Type again, exactly, the lines below from the start through the line that includes "grock('flat pale stones".

== SOURCE DATA

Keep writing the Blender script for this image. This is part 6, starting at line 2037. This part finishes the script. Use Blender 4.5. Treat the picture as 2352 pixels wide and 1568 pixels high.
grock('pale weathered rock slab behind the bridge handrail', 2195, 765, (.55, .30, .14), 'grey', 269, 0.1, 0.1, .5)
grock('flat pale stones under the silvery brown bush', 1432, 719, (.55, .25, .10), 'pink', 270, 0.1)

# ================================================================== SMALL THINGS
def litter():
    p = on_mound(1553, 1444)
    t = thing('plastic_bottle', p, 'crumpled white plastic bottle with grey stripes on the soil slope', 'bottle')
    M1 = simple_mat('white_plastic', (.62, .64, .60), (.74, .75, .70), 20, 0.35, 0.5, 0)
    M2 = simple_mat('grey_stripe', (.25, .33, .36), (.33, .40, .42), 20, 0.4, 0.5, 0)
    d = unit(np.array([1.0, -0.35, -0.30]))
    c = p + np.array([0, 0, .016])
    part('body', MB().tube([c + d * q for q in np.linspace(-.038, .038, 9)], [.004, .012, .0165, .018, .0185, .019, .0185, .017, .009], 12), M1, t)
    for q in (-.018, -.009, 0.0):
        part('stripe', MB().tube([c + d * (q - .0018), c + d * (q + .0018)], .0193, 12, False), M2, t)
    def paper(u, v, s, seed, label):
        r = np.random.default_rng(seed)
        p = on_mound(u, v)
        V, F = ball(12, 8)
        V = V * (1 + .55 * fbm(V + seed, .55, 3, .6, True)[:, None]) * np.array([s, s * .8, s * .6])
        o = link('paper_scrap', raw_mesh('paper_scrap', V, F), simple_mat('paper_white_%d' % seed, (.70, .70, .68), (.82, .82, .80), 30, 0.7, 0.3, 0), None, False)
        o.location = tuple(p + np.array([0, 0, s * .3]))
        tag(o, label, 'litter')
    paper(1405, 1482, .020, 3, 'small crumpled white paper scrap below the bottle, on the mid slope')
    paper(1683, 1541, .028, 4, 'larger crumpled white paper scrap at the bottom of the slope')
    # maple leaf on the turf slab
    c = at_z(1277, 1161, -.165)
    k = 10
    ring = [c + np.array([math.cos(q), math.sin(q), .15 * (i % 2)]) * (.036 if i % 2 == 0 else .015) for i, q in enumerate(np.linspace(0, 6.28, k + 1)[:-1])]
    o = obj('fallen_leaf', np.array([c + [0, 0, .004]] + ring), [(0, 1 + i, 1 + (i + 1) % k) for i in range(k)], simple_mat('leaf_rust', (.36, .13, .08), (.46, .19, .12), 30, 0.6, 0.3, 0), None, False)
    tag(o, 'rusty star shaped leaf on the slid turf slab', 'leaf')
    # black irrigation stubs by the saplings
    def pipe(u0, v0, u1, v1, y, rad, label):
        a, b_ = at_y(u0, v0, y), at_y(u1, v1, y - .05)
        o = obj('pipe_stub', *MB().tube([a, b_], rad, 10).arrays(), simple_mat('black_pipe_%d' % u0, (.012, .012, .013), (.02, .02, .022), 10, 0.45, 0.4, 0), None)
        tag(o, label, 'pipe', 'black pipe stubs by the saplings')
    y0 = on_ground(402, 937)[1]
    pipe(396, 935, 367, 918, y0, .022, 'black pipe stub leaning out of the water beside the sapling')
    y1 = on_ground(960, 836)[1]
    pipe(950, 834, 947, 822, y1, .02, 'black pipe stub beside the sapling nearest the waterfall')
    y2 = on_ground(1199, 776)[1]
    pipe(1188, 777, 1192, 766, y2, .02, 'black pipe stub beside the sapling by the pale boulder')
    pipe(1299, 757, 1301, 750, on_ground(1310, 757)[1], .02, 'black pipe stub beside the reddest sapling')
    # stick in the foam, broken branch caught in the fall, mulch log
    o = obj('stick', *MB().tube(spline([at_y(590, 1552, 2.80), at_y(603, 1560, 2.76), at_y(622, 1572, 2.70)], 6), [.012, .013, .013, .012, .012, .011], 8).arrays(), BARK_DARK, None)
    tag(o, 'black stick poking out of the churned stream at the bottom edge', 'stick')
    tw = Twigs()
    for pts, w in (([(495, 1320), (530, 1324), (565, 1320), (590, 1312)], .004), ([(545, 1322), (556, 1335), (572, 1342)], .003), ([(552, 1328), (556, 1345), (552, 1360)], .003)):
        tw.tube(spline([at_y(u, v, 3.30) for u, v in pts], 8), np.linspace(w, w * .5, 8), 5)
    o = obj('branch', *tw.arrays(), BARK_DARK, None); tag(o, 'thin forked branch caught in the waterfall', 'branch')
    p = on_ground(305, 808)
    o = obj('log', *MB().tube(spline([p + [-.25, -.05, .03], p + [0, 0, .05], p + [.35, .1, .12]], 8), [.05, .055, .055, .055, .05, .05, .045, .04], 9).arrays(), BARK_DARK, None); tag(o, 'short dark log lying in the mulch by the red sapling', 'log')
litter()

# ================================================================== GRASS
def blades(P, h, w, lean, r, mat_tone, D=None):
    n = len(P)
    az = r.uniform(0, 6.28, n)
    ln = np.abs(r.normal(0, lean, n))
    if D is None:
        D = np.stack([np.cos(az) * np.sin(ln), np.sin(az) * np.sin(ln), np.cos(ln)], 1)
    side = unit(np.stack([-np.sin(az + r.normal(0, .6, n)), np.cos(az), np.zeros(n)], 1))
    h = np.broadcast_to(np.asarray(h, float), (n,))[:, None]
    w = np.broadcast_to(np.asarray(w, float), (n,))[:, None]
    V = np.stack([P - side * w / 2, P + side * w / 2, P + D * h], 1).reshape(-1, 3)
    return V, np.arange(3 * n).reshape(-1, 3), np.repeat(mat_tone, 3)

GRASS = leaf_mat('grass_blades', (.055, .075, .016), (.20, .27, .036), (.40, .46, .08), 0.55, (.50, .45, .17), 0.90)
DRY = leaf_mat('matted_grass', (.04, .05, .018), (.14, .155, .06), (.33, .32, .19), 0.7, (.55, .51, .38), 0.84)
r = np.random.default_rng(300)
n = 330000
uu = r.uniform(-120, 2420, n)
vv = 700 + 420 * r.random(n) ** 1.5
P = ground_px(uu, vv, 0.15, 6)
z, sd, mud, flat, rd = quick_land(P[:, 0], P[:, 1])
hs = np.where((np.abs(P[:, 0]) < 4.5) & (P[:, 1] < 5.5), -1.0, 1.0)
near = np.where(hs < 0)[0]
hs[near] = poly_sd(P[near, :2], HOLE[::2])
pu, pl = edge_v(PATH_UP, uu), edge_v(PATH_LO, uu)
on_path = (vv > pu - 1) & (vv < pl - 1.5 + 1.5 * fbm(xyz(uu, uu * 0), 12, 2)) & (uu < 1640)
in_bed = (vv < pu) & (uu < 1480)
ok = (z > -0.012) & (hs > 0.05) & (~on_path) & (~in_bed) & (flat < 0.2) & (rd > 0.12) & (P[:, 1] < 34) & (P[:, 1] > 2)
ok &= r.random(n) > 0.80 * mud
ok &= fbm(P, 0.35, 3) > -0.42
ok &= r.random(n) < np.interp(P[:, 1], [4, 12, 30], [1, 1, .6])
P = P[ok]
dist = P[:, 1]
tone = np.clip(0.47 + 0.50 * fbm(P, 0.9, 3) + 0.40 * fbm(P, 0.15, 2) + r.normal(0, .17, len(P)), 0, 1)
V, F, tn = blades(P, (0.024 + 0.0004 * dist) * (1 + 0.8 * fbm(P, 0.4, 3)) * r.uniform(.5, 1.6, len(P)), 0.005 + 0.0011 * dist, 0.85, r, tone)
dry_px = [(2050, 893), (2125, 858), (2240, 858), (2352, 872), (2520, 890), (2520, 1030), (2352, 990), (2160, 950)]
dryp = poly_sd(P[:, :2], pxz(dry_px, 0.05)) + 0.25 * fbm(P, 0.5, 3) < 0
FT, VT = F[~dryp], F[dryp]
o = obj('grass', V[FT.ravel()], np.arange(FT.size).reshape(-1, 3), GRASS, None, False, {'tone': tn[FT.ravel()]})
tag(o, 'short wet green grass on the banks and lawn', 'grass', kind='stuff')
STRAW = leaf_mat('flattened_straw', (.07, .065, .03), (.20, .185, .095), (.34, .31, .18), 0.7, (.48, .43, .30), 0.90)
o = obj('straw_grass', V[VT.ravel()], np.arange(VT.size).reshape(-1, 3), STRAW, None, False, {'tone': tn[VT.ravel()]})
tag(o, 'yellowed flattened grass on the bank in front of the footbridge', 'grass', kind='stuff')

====

WRITTEN REPLY:
Keep writing the Blender script for this image. This is part 6, starting at line 2037. This part finishes the script. Use Blender 4.5. Treat the picture as 2352 pixels wide and 1568 pixels high.
grock('pale weathered rock slab behind the bridge handrail', 2195, 765, (.55, .30, .14), 'grey', 269, 0.1, 0.1, .5)
grock('flat pale stones under the silvery brown bush', 1432, 719, (.55, .25, .10), 'pink', 270, 0.1)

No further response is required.